L’invitation de Greta Thunberg est beaucoup plus importante, plus perverse et plus cynique encore, parce que beaucoup disent qu’elle est récupérée par des mouvements d’extrême gauche. Greta Thunberg est devenue une vedette mondiale auprès de sa génération en dénonçant les risques du réchauffement climatique. Par son audace, par son allure et par un marketing très sophistiqué, Greta Thunberg a pris la tête du mouvement mondial de la lutte pour le climat. Elle a fustigé tous les acteurs et tous les consommateurs en demandant à chacun de faire des efforts au niveau de son propre comportement.
Mais jamais Greta Thunberg n’a accusé le système libéral, capitaliste d’être à l’origine du réchauffement climatique. Greta n’est pas antisystème, Greta demande à ce que le système trouve des solutions. Greta met en cause les responsabilités individuelles.
C’est exactement le discours dont a besoin Davos. Un discours qui ne condamne pas la croissance économique, un discours qui ne refuse pas l’innovation. Mais un discours qui revendique une prise de responsabilités des différents acteurs. Les consommateurs d’abord, les producteurs ensuite.

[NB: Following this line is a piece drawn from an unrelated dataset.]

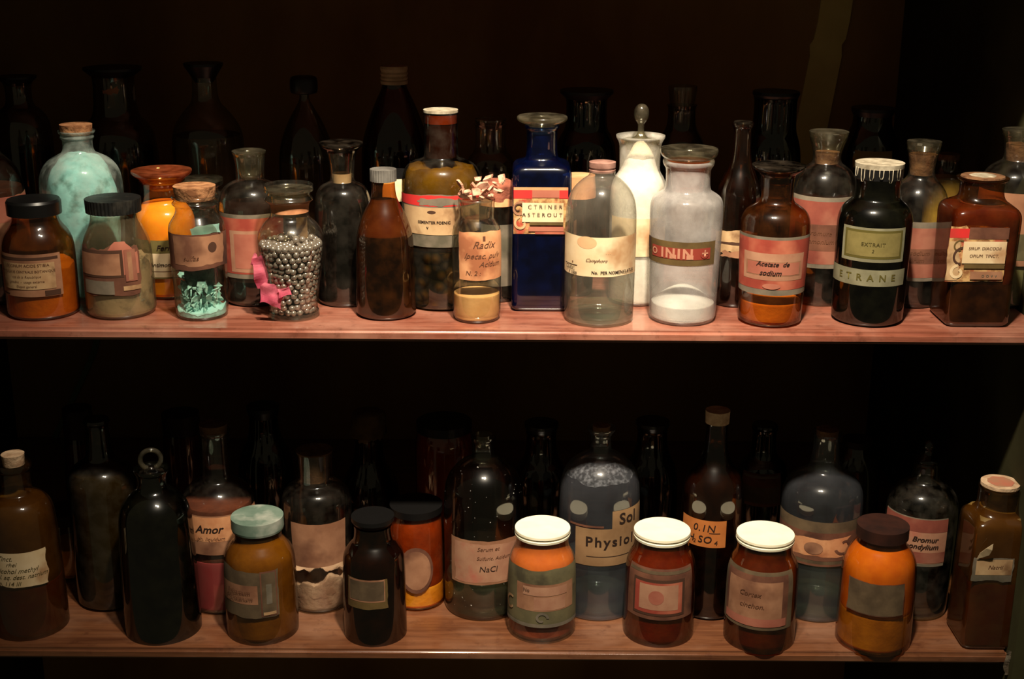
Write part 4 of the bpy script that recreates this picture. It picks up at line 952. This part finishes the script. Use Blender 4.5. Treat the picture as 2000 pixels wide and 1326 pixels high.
# ---- wood chips heaped on the small clear jar
C_ = chipb; corg = C_['root'].location
ztop = C_['zc'](388)
cs = []
for i in range(5):
    me = shard(40 + i, .0072, .0046, .0011); me.materials.append(CHIP); cs.append(me)
hexp = [(-10, 0), (-3, 0), (4, 0), (11, 0), (-7, 3), (0, 4), (7, 3), (-12, 3), (-2, 7), (5, 8), (11, 5), (1, 11), (15, 10), (9, 12), (-13, 9), (20, 12), (17, 5)]
for k, (dx, dz_) in enumerate(hexp):
    o = bpy.data.objects.new('wood_chip', cs[k % 5]); COL.objects.link(o)
    o.location = corg + Vector((dx * .00125, rnd.uniform(-.008, .010), ztop + .002 + dz_ * .0014))
    o.rotation_euler = (rnd.uniform(.2, 1.3), rnd.uniform(-.8, .8), rnd.uniform(0, 6.28)); o.scale = (rnd.uniform(.8, 1.2),) * 3
    tag(o, 'pinkish brown wood chip heaped on the small clear jar', 'wood chip', 'wood chips heaped on the small jar')

# ---- faint things on the back board and at the right edge
def ribbon(pts, w, y, th, mt, name, label, cat):
    vs, fs = [], []
    for (u_, v_) in pts:
        a = hit_y(u_ - w[0], v_, y); b = hit_y(u_ + w[1], v_, y); vs += [a, b, a + Vector((0, th, 0)), b + Vector((0, th, 0))]
    n = len(pts)
    for i in range(n - 1):
        k = 4 * i
        fs += [(k, k + 1, k + 5, k + 4), (k + 2, k + 6, k + 7, k + 3), (k, k + 4, k + 6, k + 2), (k + 1, k + 3, k + 7, k + 5)]
    fs += [(0, 2, 3, 1), (4 * n - 4, 4 * n - 3, 4 * n - 1, 4 * n - 2)]
    me = bpy.data.meshes.new('m'); me.from_pydata([tuple(v) for v in vs], [], fs); me.update()
    o = link(name, me, mt); tag(o, label, cat); return o
ribbon([(1634, -60), (1634, 0), (1628, 40), (1620, 76), (1612, 88), (1612, 110), (1604, 150), (1594, 200), (1582, 260), (1576, 330)], (30, 32), YB - .004, .0035,
    matte('olive_streak', (244, 230, 150), (226, 210, 130), 14), 'streak_strip', 'long olive streak added as a flat strip on the dark back board, right of centre', 'strip')  # added strip standing in for a faint olive streak
ribbon([(190, 655), (182, 690), (160, 740), (132, 800), (108, 850), (100, 880)], (5, 6), YB - .006, .005,
    matte('green_streak', (110, 130, 90)), 'thin_streak', 'thin greenish rod added on the back board behind the lower left bottles', 'streak')  # added thin ribbon, stand-in for a greenish streak
p = hit_z(1975, 1278, ZL)
me = crumple(.020, .030, 8, 10, .004, 33, .0012)
o = link('plaster_fragment', me, matte('flaking_plaster', (170, 156, 136), (110, 96, 78), 90, bump=.4), None, hit_y(1981, 1296, YF - .004))
tag(o, 'small flaking pale fragment stuck at the right front corner under the lower shelf', 'fragment')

Tous les chefs d’entreprise aujourd’hui sont sur la même longueur d’onde. Ils savent qu’ils doivent trouver des solutions pour mettre en place des fonctions de production propres et pérennes. Pour tenir compte de la raréfaction des matières premières et des énergies.
Ce qui est important dans la présence de Greta Thunberg à Davos, c’est qu’elle vient couper l’herbe sous le pied des écologiques politiques. De tous les militants qui préconisent un changement de modèle économique ou un abandon de cette course à la croissance, un abandon du système capitaliste libérale au profit d’une économie solidaire et de partage.
Pour Greta Thunberg, la lutte contre le réchauffement climatique est totalement compatible avec la poursuite d’un modèle de croissance et de progrès, à condition que les logiciels de production n’émettent plus de gaz carbonique.
Dans un pays comme la France par exemple, les mouvements écologiques sot devenus nombreux mais ils se partagent en deux parties difficilement conciliables. Incapables de former des majorités pour gouverner. On va le mesurer lors des prochaines élections municipales.D’un coté, les écologistes radicaux antisystème qui promettent une lutte (parfois violente) contre le système capitaliste. De l’autre coté, des écologistes réformateurs, qui promettent des changements de mode de consommation mais qui ne réclament pas un abandon du système. La plupart des associations de consommateurs, d’actionnaires ou de salariés demandent à ce que les entreprises travaillent autrement mais continuent de travailler et de produire.
Le succès de Greta Thunberg tient au fait qu’elle bouscule les habitudes, mais rarement le système sur lequel fonctionne la mondialisation.